MOD calculation / reversing

[radugafener]

Hi all,

c = a^3 MOD b

"c" (297 digits) and "b" (308 digits) are known, they are not prime. Do I have chance to find "a" ?

(b-1)/3 does not have a cube root.
(b-1) MOD 3 = 0
b MOD 9 = 4
I have a valid pair ("a" and "c"). But, "c" is variable, so as "a".
"c" has to have 247 digits in hexadecimal format and last ~190 digits must or / and can be zero 0.

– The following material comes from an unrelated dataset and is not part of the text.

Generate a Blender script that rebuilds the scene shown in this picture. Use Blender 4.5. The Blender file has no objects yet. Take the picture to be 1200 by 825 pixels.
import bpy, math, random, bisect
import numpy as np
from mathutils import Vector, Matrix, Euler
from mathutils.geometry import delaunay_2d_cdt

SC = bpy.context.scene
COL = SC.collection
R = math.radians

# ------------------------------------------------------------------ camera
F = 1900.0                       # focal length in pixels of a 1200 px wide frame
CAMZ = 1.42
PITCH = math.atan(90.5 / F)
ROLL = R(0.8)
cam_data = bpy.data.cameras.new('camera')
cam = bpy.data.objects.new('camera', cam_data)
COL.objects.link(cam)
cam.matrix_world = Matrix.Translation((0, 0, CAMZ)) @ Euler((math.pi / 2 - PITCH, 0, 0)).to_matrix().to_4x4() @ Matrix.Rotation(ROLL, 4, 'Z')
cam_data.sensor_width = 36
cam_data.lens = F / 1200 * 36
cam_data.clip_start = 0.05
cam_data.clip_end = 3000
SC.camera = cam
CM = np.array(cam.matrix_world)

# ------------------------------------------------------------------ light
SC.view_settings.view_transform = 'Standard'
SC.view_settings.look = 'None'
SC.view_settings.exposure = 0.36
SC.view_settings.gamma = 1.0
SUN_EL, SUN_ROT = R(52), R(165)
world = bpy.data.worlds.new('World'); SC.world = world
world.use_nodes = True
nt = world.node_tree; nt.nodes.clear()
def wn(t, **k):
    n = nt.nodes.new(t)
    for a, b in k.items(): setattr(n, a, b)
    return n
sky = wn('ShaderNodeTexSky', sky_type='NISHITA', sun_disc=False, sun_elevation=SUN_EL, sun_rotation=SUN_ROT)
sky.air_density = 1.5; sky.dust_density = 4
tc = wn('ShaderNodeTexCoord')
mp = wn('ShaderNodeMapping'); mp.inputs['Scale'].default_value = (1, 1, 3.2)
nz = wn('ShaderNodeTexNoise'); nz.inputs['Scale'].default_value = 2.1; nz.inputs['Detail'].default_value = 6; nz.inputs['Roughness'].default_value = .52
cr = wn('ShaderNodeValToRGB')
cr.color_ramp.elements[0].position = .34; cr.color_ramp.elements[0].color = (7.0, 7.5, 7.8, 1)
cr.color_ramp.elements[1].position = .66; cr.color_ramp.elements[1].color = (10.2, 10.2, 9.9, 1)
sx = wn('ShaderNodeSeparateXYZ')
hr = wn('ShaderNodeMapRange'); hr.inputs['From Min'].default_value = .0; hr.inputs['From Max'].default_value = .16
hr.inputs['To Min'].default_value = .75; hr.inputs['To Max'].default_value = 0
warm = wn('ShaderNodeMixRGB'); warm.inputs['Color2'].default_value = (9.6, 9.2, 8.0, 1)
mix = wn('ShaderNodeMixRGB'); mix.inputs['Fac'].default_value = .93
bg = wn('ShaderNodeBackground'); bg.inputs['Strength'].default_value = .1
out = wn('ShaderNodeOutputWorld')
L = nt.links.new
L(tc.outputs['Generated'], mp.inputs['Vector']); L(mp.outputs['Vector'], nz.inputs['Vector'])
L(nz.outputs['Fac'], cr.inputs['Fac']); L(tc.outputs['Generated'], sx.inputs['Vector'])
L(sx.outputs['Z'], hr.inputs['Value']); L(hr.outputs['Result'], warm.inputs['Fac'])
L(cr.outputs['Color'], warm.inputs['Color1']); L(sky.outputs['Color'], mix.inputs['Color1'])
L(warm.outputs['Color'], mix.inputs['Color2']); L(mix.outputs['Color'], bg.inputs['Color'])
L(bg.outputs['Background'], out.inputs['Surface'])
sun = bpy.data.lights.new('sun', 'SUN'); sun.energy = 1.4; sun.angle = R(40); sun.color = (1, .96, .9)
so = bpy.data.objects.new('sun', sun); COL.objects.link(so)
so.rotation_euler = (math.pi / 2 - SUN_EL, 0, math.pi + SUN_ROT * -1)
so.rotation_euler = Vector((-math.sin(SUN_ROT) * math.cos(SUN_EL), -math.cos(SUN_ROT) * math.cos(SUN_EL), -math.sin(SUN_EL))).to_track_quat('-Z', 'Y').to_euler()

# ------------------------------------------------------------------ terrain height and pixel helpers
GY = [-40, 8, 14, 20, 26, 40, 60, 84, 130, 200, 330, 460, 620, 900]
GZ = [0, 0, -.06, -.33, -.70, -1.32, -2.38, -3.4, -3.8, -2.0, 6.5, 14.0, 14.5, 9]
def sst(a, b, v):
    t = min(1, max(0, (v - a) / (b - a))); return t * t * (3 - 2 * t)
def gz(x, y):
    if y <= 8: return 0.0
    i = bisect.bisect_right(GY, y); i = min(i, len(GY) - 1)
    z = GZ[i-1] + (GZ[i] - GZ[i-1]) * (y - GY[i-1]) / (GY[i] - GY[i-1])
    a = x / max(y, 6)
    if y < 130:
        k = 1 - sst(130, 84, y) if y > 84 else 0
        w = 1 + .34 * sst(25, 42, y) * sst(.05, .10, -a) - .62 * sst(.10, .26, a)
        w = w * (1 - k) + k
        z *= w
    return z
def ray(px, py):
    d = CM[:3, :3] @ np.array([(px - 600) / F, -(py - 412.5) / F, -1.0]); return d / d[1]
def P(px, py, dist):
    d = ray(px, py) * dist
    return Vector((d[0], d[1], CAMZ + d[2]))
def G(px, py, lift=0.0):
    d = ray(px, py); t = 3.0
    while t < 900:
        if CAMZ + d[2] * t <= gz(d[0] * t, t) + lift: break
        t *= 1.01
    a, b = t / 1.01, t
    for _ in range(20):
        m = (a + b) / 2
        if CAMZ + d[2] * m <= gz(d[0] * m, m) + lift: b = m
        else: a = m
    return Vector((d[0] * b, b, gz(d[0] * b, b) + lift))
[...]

If there is a solution in case I replace "b" with other number which I decide, what shall I do to calculate "a" ?

Regards,

[xilman]

Quote:

Originally Posted by radugafener

Hi all,

c = a^3 MOD b

"c" (297 digits) and "b" (308 digits) are known, they are not prime. Do I have chance to find "a" ?

(b-1)/3 does not have a cube root.
(b-1) MOD 3 = 0
b MOD 9 = 4
I have a valid pair ("a" and "c"). But, "c" is variable, so as "a".
"c" has to have 247 digits in hexadecimal format and last ~190 digits must or / and can be zero 0.

If there is a solution in case I replace "b" with other number which I decide, what shall I do to calculate "a" ?

Regards,

Ok, so you are trying to break a kilobit RSA implementation in which the public exponent is 3.

Good luck.

[retina]

Quote:

Originally Posted by radugafener

Hi all,

c = a^3 MOD b

"c" (297 digits) and "b" (308 digits) are known, they are not prime. Do I have chance to find "a" ?

(b-1)/3 does not have a cube root.
(b-1) MOD 3 = 0
b MOD 9 = 4
I have a valid pair ("a" and "c"). But, "c" is variable, so as "a".
"c" has to have 247 digits in hexadecimal format and last ~190 digits must or / and can be zero 0.

If there is a solution in case I replace "b" with other number which I decide, what shall I do to calculate "a" ?

Regards,

Indeed, you can know all of a, b and c and yet still not be able to figure out the private key that matches 3. As xilman points out this is classic RSA. To find your answer it is sufficient to factorise b. If the b you have was chosen carefully as b=pq and both p and q are near, but not too near, each other in size then your chances of ever factorising using currently known mathematical methods are very slim. You might have a better chance by using a $5 wrench.

[radugafener]

:-) xilman, I am not intending to break kilobit RSA.
As I wrote that I have chance to replace "b" & "public exponent" with any number. But, I have to calculate "a" exactly because of "c" which has to have 247 digits (last ~190 digits should be zero, this is very important).
How can I choose / create my own RSA key (308 digits) with all modulus ?

[retina]

Quote:

Originally Posted by radugafener

I am not intending to break kilobit RSA.

Okay, if you say so.

Quote:

Originally Posted by radugafener

As I wrote that I have chance to replace "b" & "public exponent" with any number. But, I have to calculate "a" exactly because of "c" which has to have 247 digits (last ~190 digits should be zero, this is very important).
How can I choose / create my own RSA key (308 digits) with all modulus ?

Choose b=anything, e=1, d (private key)=1 and you're done.

If you can choose your own b then you can also compute d so reversing a from c is trivial.

[radugafener]

:) thanks
I just changed "public exponent" to 1. It is enough for me. "c" and "a" became same, and I didn't touch to "b". Because now "a" is smaller than "b" and "a" MOD "b" is always "a" = "c"
regards,